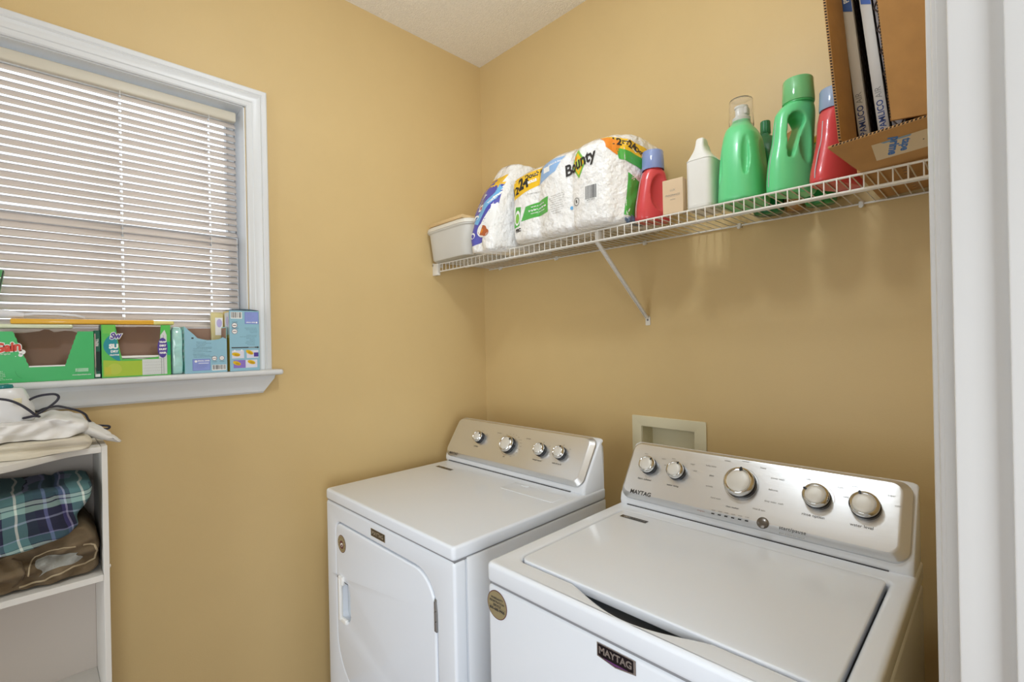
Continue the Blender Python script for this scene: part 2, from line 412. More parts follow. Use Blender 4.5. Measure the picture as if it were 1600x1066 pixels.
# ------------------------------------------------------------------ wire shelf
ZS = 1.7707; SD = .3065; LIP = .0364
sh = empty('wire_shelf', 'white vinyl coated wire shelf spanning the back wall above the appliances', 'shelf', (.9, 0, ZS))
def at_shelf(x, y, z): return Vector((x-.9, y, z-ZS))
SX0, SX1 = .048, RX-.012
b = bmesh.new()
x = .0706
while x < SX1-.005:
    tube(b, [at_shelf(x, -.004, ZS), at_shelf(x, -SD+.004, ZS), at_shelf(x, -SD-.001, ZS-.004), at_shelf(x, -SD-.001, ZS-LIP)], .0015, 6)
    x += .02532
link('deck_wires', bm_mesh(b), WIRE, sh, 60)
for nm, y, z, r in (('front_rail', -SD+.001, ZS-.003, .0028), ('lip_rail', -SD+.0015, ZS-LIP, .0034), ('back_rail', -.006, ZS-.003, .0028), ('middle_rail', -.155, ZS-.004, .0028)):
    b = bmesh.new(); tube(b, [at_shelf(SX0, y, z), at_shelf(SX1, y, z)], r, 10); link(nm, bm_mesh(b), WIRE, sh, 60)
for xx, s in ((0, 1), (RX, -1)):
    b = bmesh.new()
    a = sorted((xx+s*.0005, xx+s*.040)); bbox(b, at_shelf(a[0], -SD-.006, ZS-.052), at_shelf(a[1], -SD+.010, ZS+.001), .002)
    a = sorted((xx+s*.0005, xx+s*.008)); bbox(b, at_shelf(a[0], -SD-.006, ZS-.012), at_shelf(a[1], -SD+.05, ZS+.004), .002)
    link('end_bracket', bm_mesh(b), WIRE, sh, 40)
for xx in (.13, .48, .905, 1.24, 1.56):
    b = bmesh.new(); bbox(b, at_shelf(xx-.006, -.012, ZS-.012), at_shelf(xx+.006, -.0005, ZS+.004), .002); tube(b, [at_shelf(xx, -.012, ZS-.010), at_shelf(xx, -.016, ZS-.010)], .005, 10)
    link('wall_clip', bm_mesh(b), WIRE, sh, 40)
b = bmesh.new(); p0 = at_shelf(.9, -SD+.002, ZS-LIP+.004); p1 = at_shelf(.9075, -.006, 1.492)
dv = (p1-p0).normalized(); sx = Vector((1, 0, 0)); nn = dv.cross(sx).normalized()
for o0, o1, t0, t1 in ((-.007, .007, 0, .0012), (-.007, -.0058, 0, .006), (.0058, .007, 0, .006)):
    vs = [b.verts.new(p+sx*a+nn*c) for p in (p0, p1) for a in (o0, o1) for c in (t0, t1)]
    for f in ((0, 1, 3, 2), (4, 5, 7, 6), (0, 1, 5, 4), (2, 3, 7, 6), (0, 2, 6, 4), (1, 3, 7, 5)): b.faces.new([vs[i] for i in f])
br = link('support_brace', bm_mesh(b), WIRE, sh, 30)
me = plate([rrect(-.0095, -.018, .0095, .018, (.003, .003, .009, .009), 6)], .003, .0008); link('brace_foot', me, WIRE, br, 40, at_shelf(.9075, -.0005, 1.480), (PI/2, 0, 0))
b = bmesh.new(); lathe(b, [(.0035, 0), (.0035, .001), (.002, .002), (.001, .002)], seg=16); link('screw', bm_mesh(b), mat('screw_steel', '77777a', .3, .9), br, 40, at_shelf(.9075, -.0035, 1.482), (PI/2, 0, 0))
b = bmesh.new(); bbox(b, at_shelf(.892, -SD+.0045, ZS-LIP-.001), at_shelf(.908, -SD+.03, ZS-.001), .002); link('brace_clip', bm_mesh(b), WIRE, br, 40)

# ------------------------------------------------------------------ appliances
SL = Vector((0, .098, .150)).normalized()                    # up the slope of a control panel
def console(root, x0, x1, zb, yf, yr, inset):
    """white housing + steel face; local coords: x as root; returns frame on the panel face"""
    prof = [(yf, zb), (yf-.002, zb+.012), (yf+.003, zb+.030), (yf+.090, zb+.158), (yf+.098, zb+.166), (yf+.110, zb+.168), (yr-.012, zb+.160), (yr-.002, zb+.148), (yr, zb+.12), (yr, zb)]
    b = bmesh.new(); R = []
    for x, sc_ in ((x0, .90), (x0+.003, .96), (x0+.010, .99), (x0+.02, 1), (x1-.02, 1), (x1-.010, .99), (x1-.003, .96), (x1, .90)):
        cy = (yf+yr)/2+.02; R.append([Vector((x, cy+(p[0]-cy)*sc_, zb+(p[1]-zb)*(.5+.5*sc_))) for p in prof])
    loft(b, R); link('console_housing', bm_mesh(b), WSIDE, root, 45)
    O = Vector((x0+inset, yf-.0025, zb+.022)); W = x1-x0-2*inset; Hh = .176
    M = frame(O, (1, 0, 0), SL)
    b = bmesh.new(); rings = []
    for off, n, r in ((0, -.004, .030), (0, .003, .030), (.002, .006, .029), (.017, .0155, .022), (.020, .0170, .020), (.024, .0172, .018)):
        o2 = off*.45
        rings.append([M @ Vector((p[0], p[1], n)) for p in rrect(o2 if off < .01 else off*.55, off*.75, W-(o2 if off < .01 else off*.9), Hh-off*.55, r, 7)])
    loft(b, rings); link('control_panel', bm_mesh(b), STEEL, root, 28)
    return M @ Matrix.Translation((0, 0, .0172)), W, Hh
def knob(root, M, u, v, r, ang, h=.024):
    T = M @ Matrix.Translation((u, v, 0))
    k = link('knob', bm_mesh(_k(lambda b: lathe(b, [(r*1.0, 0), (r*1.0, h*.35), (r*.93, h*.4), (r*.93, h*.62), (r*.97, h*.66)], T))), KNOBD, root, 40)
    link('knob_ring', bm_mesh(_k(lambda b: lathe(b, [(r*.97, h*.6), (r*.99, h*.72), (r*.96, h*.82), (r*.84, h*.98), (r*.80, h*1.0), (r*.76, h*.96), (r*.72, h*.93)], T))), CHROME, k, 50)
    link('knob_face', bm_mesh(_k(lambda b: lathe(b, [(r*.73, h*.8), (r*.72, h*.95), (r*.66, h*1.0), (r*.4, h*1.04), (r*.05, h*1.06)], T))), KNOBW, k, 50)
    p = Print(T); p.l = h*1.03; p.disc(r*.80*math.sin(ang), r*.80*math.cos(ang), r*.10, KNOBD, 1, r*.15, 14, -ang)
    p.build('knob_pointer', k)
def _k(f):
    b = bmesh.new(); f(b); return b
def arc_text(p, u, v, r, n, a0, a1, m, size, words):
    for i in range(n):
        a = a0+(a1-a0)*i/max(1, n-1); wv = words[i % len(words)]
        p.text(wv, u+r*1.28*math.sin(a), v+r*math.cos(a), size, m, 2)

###

■ Aim of the exercise
Set the data above down again exactly as given, with no pictures.

■ Written reply
Continue the Blender Python script for this scene: part 2, from line 412. More parts follow. Use Blender 4.5. Measure the picture as if it were 1600x1066 pixels.
# ------------------------------------------------------------------ wire shelf
ZS = 1.7707; SD = .3065; LIP = .0364
sh = empty('wire_shelf', 'white vinyl coated wire shelf spanning the back wall above the appliances', 'shelf', (.9, 0, ZS))
def at_shelf(x, y, z): return Vector((x-.9, y, z-ZS))
SX0, SX1 = .048, RX-.012
b = bmesh.new()
x = .0706
while x < SX1-.005:
    tube(b, [at_shelf(x, -.004, ZS), at_shelf(x, -SD+.004, ZS), at_shelf(x, -SD-.001, ZS-.004), at_shelf(x, -SD-.001, ZS-LIP)], .0015, 6)
    x += .02532
link('deck_wires', bm_mesh(b), WIRE, sh, 60)
for nm, y, z, r in (('front_rail', -SD+.001, ZS-.003, .0028), ('lip_rail', -SD+.0015, ZS-LIP, .0034), ('back_rail', -.006, ZS-.003, .0028), ('middle_rail', -.155, ZS-.004, .0028)):
    b = bmesh.new(); tube(b, [at_shelf(SX0, y, z), at_shelf(SX1, y, z)], r, 10); link(nm, bm_mesh(b), WIRE, sh, 60)
for xx, s in ((0, 1), (RX, -1)):
    b = bmesh.new()
    a = sorted((xx+s*.0005, xx+s*.040)); bbox(b, at_shelf(a[0], -SD-.006, ZS-.052), at_shelf(a[1], -SD+.010, ZS+.001), .002)
    a = sorted((xx+s*.0005, xx+s*.008)); bbox(b, at_shelf(a[0], -SD-.006, ZS-.012), at_shelf(a[1], -SD+.05, ZS+.004), .002)
    link('end_bracket', bm_mesh(b), WIRE, sh, 40)
for xx in (.13, .48, .905, 1.24, 1.56):
    b = bmesh.new(); bbox(b, at_shelf(xx-.006, -.012, ZS-.012), at_shelf(xx+.006, -.0005, ZS+.004), .002); tube(b, [at_shelf(xx, -.012, ZS-.010), at_shelf(xx, -.016, ZS-.010)], .005, 10)
    link('wall_clip', bm_mesh(b), WIRE, sh, 40)
b = bmesh.new(); p0 = at_shelf(.9, -SD+.002, ZS-LIP+.004); p1 = at_shelf(.9075, -.006, 1.492)
dv = (p1-p0).normalized(); sx = Vector((1, 0, 0)); nn = dv.cross(sx).normalized()
for o0, o1, t0, t1 in ((-.007, .007, 0, .0012), (-.007, -.0058, 0, .006), (.0058, .007, 0, .006)):
    vs = [b.verts.new(p+sx*a+nn*c) for p in (p0, p1) for a in (o0, o1) for c in (t0, t1)]
    for f in ((0, 1, 3, 2), (4, 5, 7, 6), (0, 1, 5, 4), (2, 3, 7, 6), (0, 2, 6, 4), (1, 3, 7, 5)): b.faces.new([vs[i] for i in f])
br = link('support_brace', bm_mesh(b), WIRE, sh, 30)
me = plate([rrect(-.0095, -.018, .0095, .018, (.003, .003, .009, .009), 6)], .003, .0008); link('brace_foot', me, WIRE, br, 40, at_shelf(.9075, -.0005, 1.480), (PI/2, 0, 0))
b = bmesh.new(); lathe(b, [(.0035, 0), (.0035, .001), (.002, .002), (.001, .002)], seg=16); link('screw', bm_mesh(b), mat('screw_steel', '77777a', .3, .9), br, 40, at_shelf(.9075, -.0035, 1.482), (PI/2, 0, 0))
b = bmesh.new(); bbox(b, at_shelf(.892, -SD+.0045, ZS-LIP-.001), at_shelf(.908, -SD+.03, ZS-.001), .002); link('brace_clip', bm_mesh(b), WIRE, br, 40)

# ------------------------------------------------------------------ appliances
SL = Vector((0, .098, .150)).normalized()                    # up the slope of a control panel
def console(root, x0, x1, zb, yf, yr, inset):
    """white housing + steel face; local coords: x as root; returns frame on the panel face"""
    prof = [(yf, zb), (yf-.002, zb+.012), (yf+.003, zb+.030), (yf+.090, zb+.158), (yf+.098, zb+.166), (yf+.110, zb+.168), (yr-.012, zb+.160), (yr-.002, zb+.148), (yr, zb+.12), (yr, zb)]
    b = bmesh.new(); R = []
    for x, sc_ in ((x0, .90), (x0+.003, .96), (x0+.010, .99), (x0+.02, 1), (x1-.02, 1), (x1-.010, .99), (x1-.003, .96), (x1, .90)):
        cy = (yf+yr)/2+.02; R.append([Vector((x, cy+(p[0]-cy)*sc_, zb+(p[1]-zb)*(.5+.5*sc_))) for p in prof])
    loft(b, R); link('console_housing', bm_mesh(b), WSIDE, root, 45)
    O = Vector((x0+inset, yf-.0025, zb+.022)); W = x1-x0-2*inset; Hh = .176
    M = frame(O, (1, 0, 0), SL)
    b = bmesh.new(); rings = []
    for off, n, r in ((0, -.004, .030), (0, .003, .030), (.002, .006, .029), (.017, .0155, .022), (.020, .0170, .020), (.024, .0172, .018)):
        o2 = off*.45
        rings.append([M @ Vector((p[0], p[1], n)) for p in rrect(o2 if off < .01 else off*.55, off*.75, W-(o2 if off < .01 else off*.9), Hh-off*.55, r, 7)])
    loft(b, rings); link('control_panel', bm_mesh(b), STEEL, root, 28)
    return M @ Matrix.Translation((0, 0, .0172)), W, Hh
def knob(root, M, u, v, r, ang, h=.024):
    T = M @ Matrix.Translation((u, v, 0))
    k = link('knob', bm_mesh(_k(lambda b: lathe(b, [(r*1.0, 0), (r*1.0, h*.35), (r*.93, h*.4), (r*.93, h*.62), (r*.97, h*.66)], T))), KNOBD, root, 40)
    link('knob_ring', bm_mesh(_k(lambda b: lathe(b, [(r*.97, h*.6), (r*.99, h*.72), (r*.96, h*.82), (r*.84, h*.98), (r*.80, h*1.0), (r*.76, h*.96), (r*.72, h*.93)], T))), CHROME, k, 50)
    link('knob_face', bm_mesh(_k(lambda b: lathe(b, [(r*.73, h*.8), (r*.72, h*.95), (r*.66, h*1.0), (r*.4, h*1.04), (r*.05, h*1.06)], T))), KNOBW, k, 50)
    p = Print(T); p.l = h*1.03; p.disc(r*.80*math.sin(ang), r*.80*math.cos(ang), r*.10, KNOBD, 1, r*.15, 14, -ang)
    p.build('knob_pointer', k)
def _k(f):
    b = bmesh.new(); f(b); return b
def arc_text(p, u, v, r, n, a0, a1, m, size, words):
    for i in range(n):
        a = a0+(a1-a0)*i/max(1, n-1); wv = words[i % len(words)]
        p.text(wv, u+r*1.28*math.sin(a), v+r*math.cos(a), size, m, 2)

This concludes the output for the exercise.